I really had a lot of fun following these two stoners around as numerous people get beat-up and killed around them. Again Danny McBride nearly steals the show, or at least every scene he's in. Towards the end the three make the most unlikely group of action heroes in the history of film, taking on a gang of drug dealers and the Yakuza at the same time. Perhaps the most surprising thing about this film is that it was directed by David Gordon Green, who's known for intimate and talky indie films. This was so far outside his style, but he brings a great kinetic energy to the whole thing.
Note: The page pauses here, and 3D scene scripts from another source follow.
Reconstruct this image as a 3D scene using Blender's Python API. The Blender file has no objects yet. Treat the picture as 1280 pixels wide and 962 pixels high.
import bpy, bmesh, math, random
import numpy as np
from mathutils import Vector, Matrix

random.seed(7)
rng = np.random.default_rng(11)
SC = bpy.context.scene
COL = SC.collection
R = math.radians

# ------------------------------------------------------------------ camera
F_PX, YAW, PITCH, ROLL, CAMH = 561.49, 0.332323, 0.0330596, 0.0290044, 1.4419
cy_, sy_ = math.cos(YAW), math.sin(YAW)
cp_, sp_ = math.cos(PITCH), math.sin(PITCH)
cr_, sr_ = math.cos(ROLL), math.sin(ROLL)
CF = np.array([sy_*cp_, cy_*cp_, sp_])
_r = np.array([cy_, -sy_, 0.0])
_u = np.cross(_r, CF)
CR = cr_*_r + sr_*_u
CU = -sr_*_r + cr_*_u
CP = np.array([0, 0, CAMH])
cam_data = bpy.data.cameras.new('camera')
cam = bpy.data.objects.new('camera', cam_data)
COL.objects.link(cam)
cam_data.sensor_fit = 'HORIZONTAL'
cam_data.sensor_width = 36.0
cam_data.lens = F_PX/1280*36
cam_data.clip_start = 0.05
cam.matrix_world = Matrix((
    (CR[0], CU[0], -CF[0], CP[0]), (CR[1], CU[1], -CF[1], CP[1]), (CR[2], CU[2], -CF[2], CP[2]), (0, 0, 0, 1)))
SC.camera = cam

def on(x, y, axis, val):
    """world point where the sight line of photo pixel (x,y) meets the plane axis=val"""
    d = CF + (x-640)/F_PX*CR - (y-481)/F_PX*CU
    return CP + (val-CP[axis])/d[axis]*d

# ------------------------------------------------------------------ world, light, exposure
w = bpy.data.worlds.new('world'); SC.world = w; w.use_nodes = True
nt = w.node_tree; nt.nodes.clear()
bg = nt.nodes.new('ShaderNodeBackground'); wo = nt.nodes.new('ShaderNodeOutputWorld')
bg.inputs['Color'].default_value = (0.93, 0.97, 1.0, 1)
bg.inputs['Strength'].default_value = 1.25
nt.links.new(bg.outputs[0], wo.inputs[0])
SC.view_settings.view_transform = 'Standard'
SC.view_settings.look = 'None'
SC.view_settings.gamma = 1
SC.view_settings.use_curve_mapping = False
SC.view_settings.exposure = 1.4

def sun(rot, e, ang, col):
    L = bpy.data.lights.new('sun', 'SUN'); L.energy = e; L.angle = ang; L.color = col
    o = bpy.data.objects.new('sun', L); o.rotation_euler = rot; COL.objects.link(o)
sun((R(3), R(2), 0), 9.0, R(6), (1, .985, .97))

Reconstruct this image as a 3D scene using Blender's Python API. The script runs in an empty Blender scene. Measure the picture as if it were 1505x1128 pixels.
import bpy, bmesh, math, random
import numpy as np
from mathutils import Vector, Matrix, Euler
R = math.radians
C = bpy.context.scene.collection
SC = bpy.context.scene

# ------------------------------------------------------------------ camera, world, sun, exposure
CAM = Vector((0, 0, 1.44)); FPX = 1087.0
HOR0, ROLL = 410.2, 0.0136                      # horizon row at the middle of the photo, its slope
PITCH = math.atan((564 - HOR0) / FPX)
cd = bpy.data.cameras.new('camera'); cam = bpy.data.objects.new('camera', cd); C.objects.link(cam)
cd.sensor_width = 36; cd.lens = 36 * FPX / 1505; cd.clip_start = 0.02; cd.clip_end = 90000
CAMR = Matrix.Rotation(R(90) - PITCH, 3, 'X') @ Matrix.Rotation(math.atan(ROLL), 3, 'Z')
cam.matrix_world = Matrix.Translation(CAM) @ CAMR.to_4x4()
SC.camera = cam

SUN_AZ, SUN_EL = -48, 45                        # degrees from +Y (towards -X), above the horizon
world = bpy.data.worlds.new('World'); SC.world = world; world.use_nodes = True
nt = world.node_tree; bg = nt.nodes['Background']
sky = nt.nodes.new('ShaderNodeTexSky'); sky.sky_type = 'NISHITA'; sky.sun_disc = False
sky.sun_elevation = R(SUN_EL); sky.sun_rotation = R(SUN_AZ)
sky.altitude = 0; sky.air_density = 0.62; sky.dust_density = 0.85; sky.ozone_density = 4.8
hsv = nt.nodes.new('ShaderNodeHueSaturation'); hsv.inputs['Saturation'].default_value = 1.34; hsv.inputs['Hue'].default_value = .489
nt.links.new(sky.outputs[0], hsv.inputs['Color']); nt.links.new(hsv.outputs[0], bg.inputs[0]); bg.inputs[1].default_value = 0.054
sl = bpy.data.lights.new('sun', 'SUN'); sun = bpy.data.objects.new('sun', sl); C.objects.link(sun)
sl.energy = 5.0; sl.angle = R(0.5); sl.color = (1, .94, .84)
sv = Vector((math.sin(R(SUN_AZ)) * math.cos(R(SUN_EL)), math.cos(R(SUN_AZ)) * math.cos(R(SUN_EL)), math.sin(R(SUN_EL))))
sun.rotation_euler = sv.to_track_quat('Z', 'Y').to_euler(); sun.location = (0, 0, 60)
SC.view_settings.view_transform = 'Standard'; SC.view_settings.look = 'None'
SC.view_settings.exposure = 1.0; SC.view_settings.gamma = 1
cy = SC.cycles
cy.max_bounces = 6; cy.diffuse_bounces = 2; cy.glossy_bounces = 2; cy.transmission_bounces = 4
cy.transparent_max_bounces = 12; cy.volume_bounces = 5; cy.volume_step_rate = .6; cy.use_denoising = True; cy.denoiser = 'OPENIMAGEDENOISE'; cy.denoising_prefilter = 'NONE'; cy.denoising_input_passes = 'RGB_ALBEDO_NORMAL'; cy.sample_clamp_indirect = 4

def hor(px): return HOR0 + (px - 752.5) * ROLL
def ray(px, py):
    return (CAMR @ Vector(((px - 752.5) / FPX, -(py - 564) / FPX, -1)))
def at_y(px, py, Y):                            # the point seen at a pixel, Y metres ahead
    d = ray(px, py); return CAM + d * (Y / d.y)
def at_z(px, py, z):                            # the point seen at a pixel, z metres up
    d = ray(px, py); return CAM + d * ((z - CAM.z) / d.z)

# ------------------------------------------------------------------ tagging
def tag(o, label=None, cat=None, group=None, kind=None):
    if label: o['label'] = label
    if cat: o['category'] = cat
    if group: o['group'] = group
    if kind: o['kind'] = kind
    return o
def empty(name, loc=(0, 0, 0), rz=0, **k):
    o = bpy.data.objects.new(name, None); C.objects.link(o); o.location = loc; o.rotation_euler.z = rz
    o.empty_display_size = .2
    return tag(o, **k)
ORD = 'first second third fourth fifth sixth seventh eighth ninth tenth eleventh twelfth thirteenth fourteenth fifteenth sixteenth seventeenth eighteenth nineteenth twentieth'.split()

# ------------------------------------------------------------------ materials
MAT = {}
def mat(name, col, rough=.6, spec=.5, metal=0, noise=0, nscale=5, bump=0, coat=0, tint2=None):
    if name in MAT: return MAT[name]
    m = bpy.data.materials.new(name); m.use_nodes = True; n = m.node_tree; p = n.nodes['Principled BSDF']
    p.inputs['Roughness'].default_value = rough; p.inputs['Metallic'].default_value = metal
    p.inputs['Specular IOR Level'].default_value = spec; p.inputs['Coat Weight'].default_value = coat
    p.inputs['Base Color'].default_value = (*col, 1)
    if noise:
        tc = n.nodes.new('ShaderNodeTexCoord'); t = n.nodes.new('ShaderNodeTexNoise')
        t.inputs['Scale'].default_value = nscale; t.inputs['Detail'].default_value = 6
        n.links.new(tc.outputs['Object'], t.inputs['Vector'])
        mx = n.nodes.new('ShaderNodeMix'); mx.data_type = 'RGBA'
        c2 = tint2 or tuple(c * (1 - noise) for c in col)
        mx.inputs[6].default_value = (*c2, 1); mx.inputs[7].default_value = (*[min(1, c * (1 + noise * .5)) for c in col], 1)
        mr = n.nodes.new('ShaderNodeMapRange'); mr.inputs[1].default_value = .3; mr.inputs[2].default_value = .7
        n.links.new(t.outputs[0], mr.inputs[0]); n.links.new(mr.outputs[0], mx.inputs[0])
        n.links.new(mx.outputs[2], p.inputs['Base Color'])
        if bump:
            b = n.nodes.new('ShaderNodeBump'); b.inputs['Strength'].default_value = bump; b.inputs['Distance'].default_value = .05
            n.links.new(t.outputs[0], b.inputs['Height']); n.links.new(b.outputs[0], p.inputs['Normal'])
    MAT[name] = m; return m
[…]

It'd probably be more enjoyable toking up some Pineapple Express first, but even sober, it's a fun ride. - Grade: B (Seen on 9/6/08)

1 Response to 2008 Summer Films:

  1. Looks to be the summer of B-rated movies.
    I pretty much agree with all of your ratings (except for Wanted, which I haven't seen yet). Hancock was MUCH better on a second viewing. My first viewing left a bad taste in my mouth. I watched TDK on IMAX which was beautiful. Beautiful.